Let ${v} = \begin{pmatrix} 5 \\ -3 \end{pmatrix}$ and ${w} = \begin{pmatrix} 11 \\ -2 \end{pmatrix}$. Find the area of the parallelogram with vertices ${0}$, ${v}$, ${w}$, and $v + {w}$.
What is the best way to start this?
Thanks
Let ${v} = \begin{pmatrix} 5 \\ -3 \end{pmatrix}$ and ${w} = \begin{pmatrix} 11 \\ -2 \end{pmatrix}$. Find the area of the parallelogram with vertices ${0}$, ${v}$, ${w}$, and $v + {w}$.
What is the best way to start this?
Thanks
Just use determinant formula - | u x w |.
det(5,-3) x det(11,-2)
=(5 x -2) - (11 x -3)
=23
P.S. - I am sorry I am new to Maths SE so doesn't know how to edit this stuff. But , I try to help if I can.

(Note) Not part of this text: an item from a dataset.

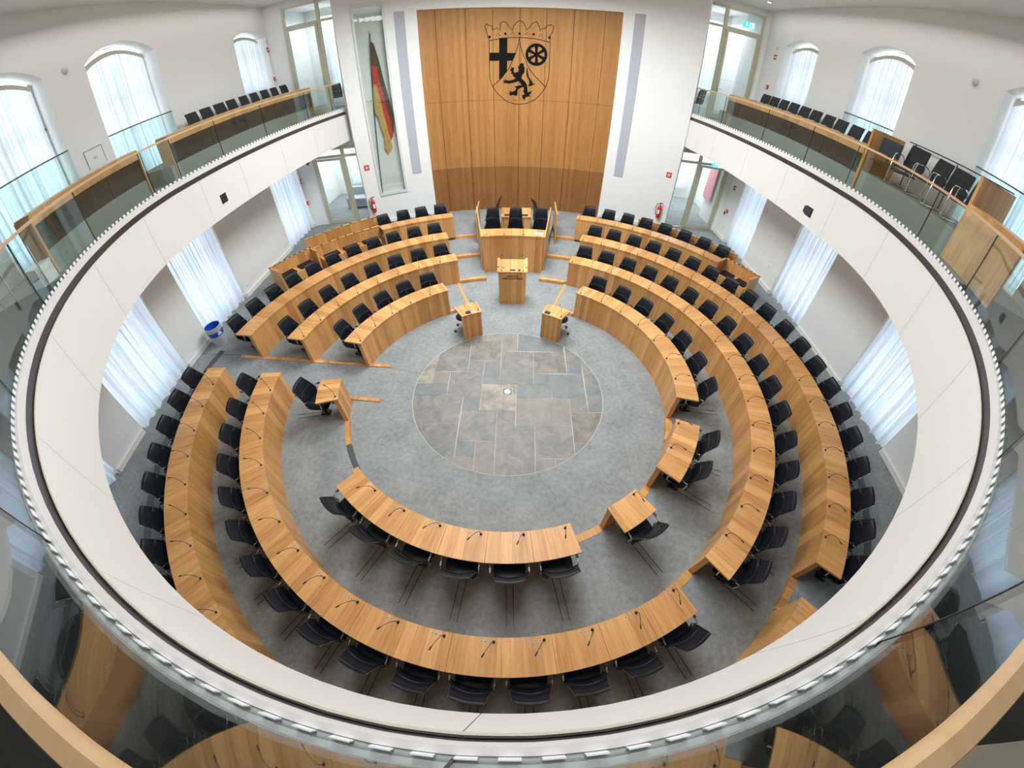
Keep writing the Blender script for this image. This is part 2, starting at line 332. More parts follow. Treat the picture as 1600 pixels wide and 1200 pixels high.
# outlines measured for the stone slabs, the coat of arms and the flag
DATA = json.loads('{"crest":{"cross":[[-0.598,6.904],[-0.303,6.916],[-0.306,6.371],[0.021,6.372],[-0.097,6.095],[-0.309,6.088],[-0.315,5.687],[-0.61,5.393],[-0.604,6.095],[-0.958,6.092],[-0.953,6.381],[-0.601,6.378]],"ring_o":[[1.172,6.337],[1.17,6.274],[1.158,6.212],[1.136,6.153],[1.105,6.098],[1.066,6.049],[1.019,6.006],[0.966,5.972],[0.908,5.945],[0.847,5.929],[0.783,5.922],[0.719,5.925],[0.657,5.938],[0.597,5.961],[0.542,5.993],[0.492,6.033],[0.45,6.08],[0.416,6.134],[0.39,6.192],[0.374,6.253],[0.368,6.316],[0.372,6.379],[0.385,6.44],[0.408,6.499],[0.44,6.553],[0.48,6.602],[0.526,6.643],[0.579,6.677],[0.636,6.703],[0.696,6.719],[0.758,6.725],[0.821,6.722],[0.882,6.709],[0.941,6.687],[0.995,6.656],[1.044,6.616],[1.086,6.57],[1.121,6.517],[1.148,6.46],[1.165,6.4]],"ring_i":[[1.069,6.334],[1.067,6.287],[1.058,6.241],[1.042,6.198],[1.018,6.157],[0.989,6.12],[0.955,6.089],[0.915,6.063],[0.872,6.044],[0.827,6.032],[0.78,6.027],[0.733,6.029],[0.686,6.039],[0.642,6.056],[0.601,6.079],[0.565,6.109],[0.533,6.144],[0.507,6.183],[0.488,6.226],[0.476,6.271],[0.472,6.318],[0.474,6.364],[0.484,6.41],[0.501,6.453],[0.525,6.493],[0.554,6.53],[0.589,6.561],[0.628,6.586],[0.67,6.605],[0.715,6.617],[0.762,6.621],[0.808,6.619],[0.853,6.609],[0.897,6.593],[0.937,6.57],[0.974,6.541],[1.005,6.506],[1.031,6.467],[1.051,6.425],[1.063,6.38]],"hub":[[0.865,6.327],[0.861,6.299],[0.848,6.273],[0.828,6.252],[0.802,6.238],[0.773,6.232],[0.744,6.236],[0.717,6.249],[0.696,6.268],[0.682,6.294],[0.676,6.322],[0.68,6.351],[0.693,6.377],[0.713,6.397],[0.739,6.411],[0.768,6.416],[0.797,6.413],[0.823,6.4],[0.845,6.381],[0.859,6.355]],"spokes":[[[0.734,6.278],[0.717,6.016],[0.843,6.019],[0.81,6.28]],[[0.711,6.332],[0.469,6.217],[0.535,6.112],[0.75,6.269]],[[0.747,6.379],[0.525,6.525],[0.464,6.418],[0.711,6.314]],[[0.807,6.371],[0.824,6.632],[0.699,6.629],[0.731,6.369]],[[0.83,6.317],[1.07,6.434],[1.004,6.538],[0.791,6.38]],[[0.794,6.27],[1.019,6.125],[1.078,6.234],[0.83,6.335]]],"lion":[[0.096,5.85],[0.127,5.912],[0.175,5.928],[0.126,6.005],[0.19,5.975],[0.237,6.037],[0.27,5.976],[0.339,6.008],[0.296,5.93],[0.342,5.853],[0.344,5.73],[0.333,5.668],[0.27,5.589],[0.245,5.527],[0.23,5.449],[0.312,5.388],[0.395,5.312],[0.446,5.204],[0.472,5.048],[0.485,4.938],[0.582,4.987],[0.663,5.005],[0.583,4.94],[0.617,4.894],[0.536,4.876],[0.588,4.783],[0.488,4.812],[0.473,4.765],[0.407,4.779],[0.376,4.684],[0.326,4.667],[0.309,4.73],[0.259,4.729],[0.291,4.777],[0.257,4.839],[0.355,4.857],[0.337,4.951],[0.287,4.981],[0.335,5.045],[0.31,5.154],[0.22,5.106],[0.138,5.089],[0.09,5.01],[0.092,4.884],[0.06,4.805],[-0.023,4.836],[-0.122,4.851],[-0.187,4.803],[-0.204,4.866],[-0.253,4.898],[-0.188,4.92],[-0.221,4.992],[-0.139,4.961],[-0.04,4.977],[0.008,5.025],[0.04,5.103],[-0.025,5.14],[0.088,5.182],[0.251,5.2],[0.184,5.293],[0.119,5.354],[0.022,5.322],[-0.108,5.29],[-0.221,5.258],[-0.367,5.289],[-0.449,5.274],[-0.416,5.32],[-0.481,5.358],[-0.4,5.367],[-0.416,5.445],[-0.351,5.382],[-0.222,5.367],[-0.076,5.399],[0.02,5.462],[-0.093,5.539],[-0.077,5.601],[-0.174,5.631],[-0.126,5.694],[-0.206,5.724],[-0.159,5.771],[-0.216,5.801],[-0.143,5.817],[-0.159,5.879],[-0.095,5.833],[-0.047,5.849],[-0.063,5.756],[-0.062,5.663],[0.018,5.664],[0.146,5.696],[0.082,5.726],[0.161,5.789],[0.113,5.804]],"tail":[[0.431,5.855],[0.413,5.669],[0.439,5.515],[0.523,5.377],[0.542,5.268],[0.486,5.179],[0.609,5.192],[0.785,5.281],[0.64,5.255],[0.685,5.349],[0.622,5.317],[0.635,5.426],[0.587,5.378],[0.569,5.471],[0.538,5.424],[0.519,5.547],[0.494,5.485],[0.483,5.671],[0.469,5.608],[0.465,5.794]],"lines":[[[-0.961,6.819],[-1.072,7.202],[-1.115,7.34],[-1.038,7.415],[-0.947,7.353],[-0.855,7.352],[-0.826,7.184],[-0.734,7.244],[-0.672,7.274],[-0.565,7.182],[-0.548,7.441],[-0.441,7.502],[-0.334,7.456],[-0.227,7.288],[-0.119,7.182],[-0.074,7.35],[0.032,7.473],[0.138,7.535],[0.246,7.49],[0.34,7.355],[0.388,7.203],[0.494,7.281],[0.583,7.435],[0.749,7.5],[0.829,7.365],[0.88,7.198],[0.955,7.262],[1.062,7.28],[1.135,7.374],[1.286,7.409],[1.365,7.351],[1.328,7.137],[1.255,7.043],[1.257,6.784]],[[-0.961,6.813],[-0.427,6.907],[0.13,6.931],[0.688,6.898],[1.257,6.784]],[[-0.961,6.813],[-0.97,5.667],[-0.955,5.418],[-0.863,5.161],[-0.664,4.883],[-0.369,4.629],[-0.037,4.51],[0.163,4.5],[0.429,4.536],[0.756,4.677],[0.979,4.889],[1.163,5.162],[1.247,5.446],[1.267,5.695],[1.257,6.784]],[[0.137,6.925],[0.072,6.588],[-0.05,6.218],[-0.239,5.817],[-0.529,5.445],[-0.863,5.161]],[[0.137,6.925],[0.181,6.589],[0.329,6.223],[0.496,5.826],[0.761,5.522],[1.163,5.162]]],"dm":[[[-0.999,6.951],[-0.943,7.005],[-0.888,6.949],[-0.945,6.895]],[[-0.43,7.059],[-0.374,7.114],[-0.319,7.059],[-0.374,7.004]],[[0.082,7.068],[0.137,7.123],[0.193,7.069],[0.139,7.013]],[[0.595,7.051],[0.649,7.107],[0.706,7.054],[0.652,6.998]],[[1.166,6.948],[1.22,7.005],[1.277,6.952],[1.224,6.895]],[[-0.711,7.003],[-0.689,7.024],[-0.668,7.002],[-0.69,6.981]],[[-0.606,7.002],[-0.584,7.023],[-0.563,7.002],[-0.585,6.98]],[[-0.658,7.057],[-0.636,7.078],[-0.615,7.057],[-0.637,7.036]],[[-0.192,7.056],[-0.171,7.078],[-0.149,7.057],[-0.171,7.035]],[[-0.087,7.057],[-0.066,7.079],[-0.044,7.057],[-0.066,7.036]],[[-0.14,7.112],[-0.119,7.133],[-0.097,7.112],[-0.118,7.09]],[[0.323,7.046],[0.345,7.068],[0.367,7.047],[0.345,7.025]],[[0.428,7.048],[0.449,7.07],[0.471,7.049],[0.45,7.027]],[[0.375,7.102],[0.396,7.124],[0.418,7.103],[0.397,7.081]],[[0.834,6.996],[0.855,7.018],[0.877,6.997],[0.856,6.975]],[[0.939,6.999],[0.96,7.021],[0.982,7.0],[0.961,6.978]],[[0.885,7.052],[0.906,7.074],[0.928,7.053],[0.907,7.032]]]},"flag":{"black":[[-5.32,7.14],[-5.19,7.0],[-5.07,6.4],[-4.98,5.66],[-4.87,4.96],[-4.78,4.26],[-4.86,3.63],[-4.93,3.57],[-4.92,4.02],[-5.03,4.66],[-5.08,5.17],[-5.17,5.74],[-5.17,6.17],[-5.4,6.2],[-5.37,6.62]],"red":[[-5.4,6.2],[-5.17,6.17],[-5.17,5.74],[-5.08,5.17],[-5.03,4.66],[-4.92,4.02],[-4.9,3.53],[-5.04,3.31],[-5.09,3.64],[-5.15,4.29],[-5.22,4.93],[-5.28,5.44],[-5.41,5.52]],"gold":[[-5.41,5.52],[-5.28,5.44],[-5.22,4.93],[-5.15,4.29],[-5.09,3.64],[-5.04,3.31],[-5.01,3.05],[-5.22,2.79],[-5.34,3.0],[-5.29,3.46],[-5.36,3.86],[-5.4,4.25],[-5.52,4.45],[-5.49,4.96]],"pole":[[-5.29,7.38],[-5.82,1.17]],"case_in":[[-5.76,8.3],[-4.8,8.22],[-4.92,1.14],[-5.91,1.1]]},"tiles":[[[-2.16,2.57],[-1.08,2.36],[-1.09,1.51],[-1.91,1.49]],[[-1.13,2.49],[-0.66,2.51],[-0.65,1.94],[-1.09,1.92]],[[-0.66,2.51],[0.24,2.54],[0.23,1.94],[-0.65,1.94]],[[-1.09,1.92],[-0.22,1.94],[-0.23,1.1],[-1.08,1.09]],[[-0.22,1.94],[0.23,1.94],[0.23,1.52],[-0.22,1.52]],[[0.24,2.54],[1.57,2.55],[1.51,1.48],[0.23,1.52]],[[1.57,2.55],[2.23,2.29],[2.03,1.02],[1.54,1.03]],[[-1.91,1.49],[-1.09,1.51],[-1.09,0.65],[-1.93,0.64]],[[-2.54,1.47],[-1.93,1.49],[-1.92,0.21],[-2.42,0.22]],[[-1.93,0.64],[-1.52,0.63],[-1.52,0.22],[-1.92,0.21]],[[-1.08,1.09],[-0.66,1.08],[-0.68,0.65],[-1.09,0.65]],[[-0.66,1.08],[-0.23,1.1],[-0.23,0.21],[-0.68,0.22]],[[-0.22,1.52],[0.68,1.48],[0.66,0.21],[-0.23,0.21]],[[0.68,1.48],[1.53,1.48],[1.53,0.63],[0.67,0.63]],[[1.54,1.03],[1.94,1.03],[1.92,0.61],[1.53,0.63]],[[1.94,1.03],[2.72,1.02],[2.57,0.19],[1.93,0.18]],[[-2.49,0.2],[-1.52,0.22],[-1.5,-0.21],[-2.43,-0.19]],[[-1.52,0.63],[-0.68,0.65],[-0.67,-0.21],[-1.5,-0.21]],[[0.67,0.63],[1.09,0.61],[1.1,0.21],[0.66,0.21]],[[1.09,0.61],[1.92,0.61],[1.9,-0.25],[1.09,-0.24]],[[1.93,0.18],[2.57,0.19],[2.42,-0.63],[1.9,-0.65]],[[-0.68,0.22],[0.21,0.21],[0.2,-0.66],[-0.66,-0.66]],[[0.21,0.21],[1.1,0.21],[1.09,-0.24],[0.21,-0.25]],[[-2.43,-0.19],[-1.1,-0.21],[-1.1,-1.03],[-2.21,-1.03]],[[-1.1,-0.21],[-0.67,-0.21],[-0.67,-0.66],[-1.08,-0.65]],[[0.21,-0.25],[1.51,-0.25],[1.47,-1.09],[0.2,-1.1]],[[1.51,-0.25],[1.9,-0.25],[1.9,-0.65],[1.49,-0.66]],[[1.49,-0.66],[2.41,-0.65],[2.26,-1.47],[1.47,-1.49]],[[-1.08,-0.65],[-0.24,-0.66],[-0.24,-1.5],[-1.08,-1.48]],[[-0.24,-0.66],[0.2,-0.66],[0.19,-1.1],[-0.24,-1.1]],[[-2.15,-1.03],[-1.92,-1.03],[-1.9,-1.6],[-2.15,-1.43]],[[-1.92,-1.03],[-1.1,-1.03],[-1.08,-1.89],[-1.95,-1.89]],[[-1.08,-1.48],[-0.67,-1.5],[-0.66,-1.89],[-1.07,-1.88]],[[-0.67,-1.5],[-0.24,-1.5],[-0.22,-2.38],[-0.64,-2.38]],[[-1.55,-1.88],[-0.66,-1.89],[-0.64,-2.38],[-1.46,-2.39]],[[-0.24,-1.1],[0.64,-1.09],[0.6,-2.36],[-0.22,-2.38]],[[0.64,-1.09],[1.47,-1.09],[1.45,-1.88],[0.62,-1.9]],[[1.47,-1.49],[2.26,-1.47],[2.19,-1.86],[1.45,-1.88]],[[0.62,-1.9],[1.04,-1.9],[0.99,-2.35],[0.6,-2.36]],[[1.04,-1.9],[1.62,-1.88],[1.56,-2.33],[0.99,-2.35]]]}')
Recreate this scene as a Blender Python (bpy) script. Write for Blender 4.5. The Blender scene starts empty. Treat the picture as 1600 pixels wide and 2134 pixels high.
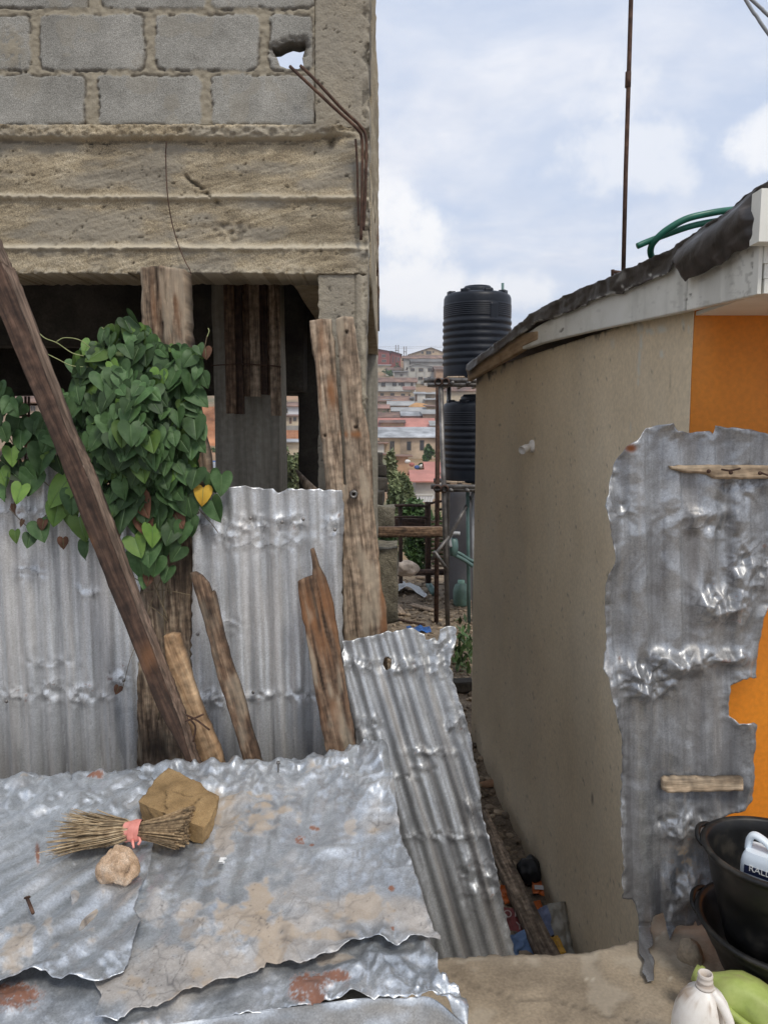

You can directly apply something about determinants.
Alternatively, find the fourth vertex of the parallelogram and then do everything from scratch. Maybe I could post something about working "from scratch" if I were incited enough.
If you don't want to do it with determinants as the other answers suggest, but would rather like a more classical geometrical approach, the area of the parallelogram is twice the area of the triangle $\triangle 0vw$. And that triangle's area can be found using Heron's formula.